Einde inhoudsopgave
Overeenkomst tussen het Koninkrijk der Nederlanden en het Koninkrijk Zweden tot het vermijden van dubbele belasting en het voorkomen van het ontgaan van belasting met betrekking tot belastingen naar het inkomen en naar het vermogen
Artikel 8 Zee- en luchtvaart
Geldend
Geldend vanaf 12-08-1992
- Bronpublicatie:
18-06-1991, Trb. 1991, 20 (uitgifte: 27-07-1991, kamerstukken/regelingnummer: -)
- Inwerkingtreding
12-08-1992
- Bronpublicatie inwerkingtreding:
30-07-1992, Trb. 1992, 107 (uitgifte: 01-01-1992, kamerstukken/regelingnummer: -)
- Vakgebied(en)
Internationaal belastingrecht (V)
Internationaal belastingrecht / Voorkoming van dubbele belasting
Internationaal belastingrecht / Belastingverdragen
1.
Voordelen uit de exploitatie van schepen of luchtvaartuigen in internationaal verkeer zijn slechts belastbaar in de Overeenkomstsluitende Staat waar de plaats van de werkelijke leiding van de onderneming is gelegen.
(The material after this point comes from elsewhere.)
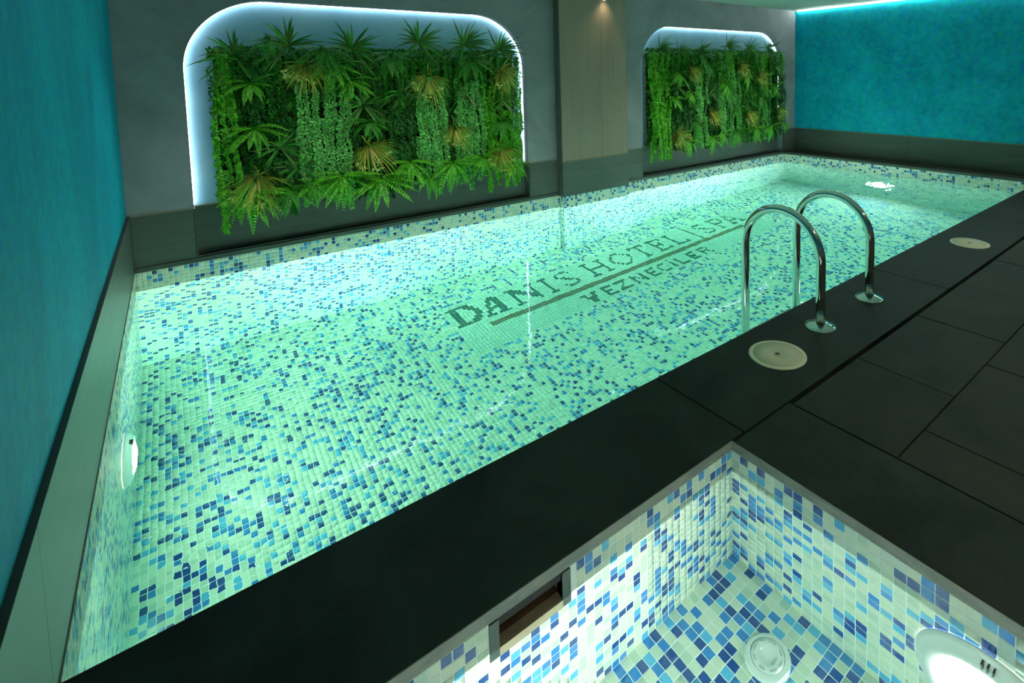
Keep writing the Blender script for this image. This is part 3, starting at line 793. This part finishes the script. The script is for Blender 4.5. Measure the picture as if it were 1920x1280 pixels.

Indien die Staat op grond van zijn wetgeving niet het geheel van de inkomsten kan belasten, zijn de inkomsten slechts belastbaar in de Overeenkomstsluitende Staat waarvan de onderneming inwoner is.
2.
Indien de plaats van de werkelijke leiding van een zeescheepvaartonderneming zich aan boord van een schip bevindt, wordt deze plaats geacht te zijn gelegen in de Overeenkomstsluitende Staat waarin de thuishaven van het schip is gelegen, of, indien er geen thuishaven is, in de Overeenkomstsluitende Staat waarvan de exploitant van het schip inwoner is.
3.
Ten aanzien van voordelen verkregen door het luchtvaartconsortium Scandinavian Airlines System (SAS) zijn de bepalingen van het eerste lid slechts van toepassing op dat deel van de voordelen dat overeenkomt met de deelneming in dat consortium van AB Aerotransport (ABA), de Zweedse deelgenoot in Scandinavian Airlines System.
4.
Voor de toepassing van dit artikel omvatten voordelen verkregen uit de exploitatie in internationaal verkeer van schepen en luchtvaartuigen mede voordelen behaald met de verhuur op basis van verhuur zonder bemanning van schepen en luchtvaartuigen geëxploiteerd in het internationale verkeer, indien deze voordelen voortvloeien uit de voordelen omschreven in het eerste lid.
5.
De bepalingen van het eerste lid zijn ook van toepassing op voordelen uit de deelneming in een ‘pool’, een gemeenschappelijke onderneming of een internationaal agentschap.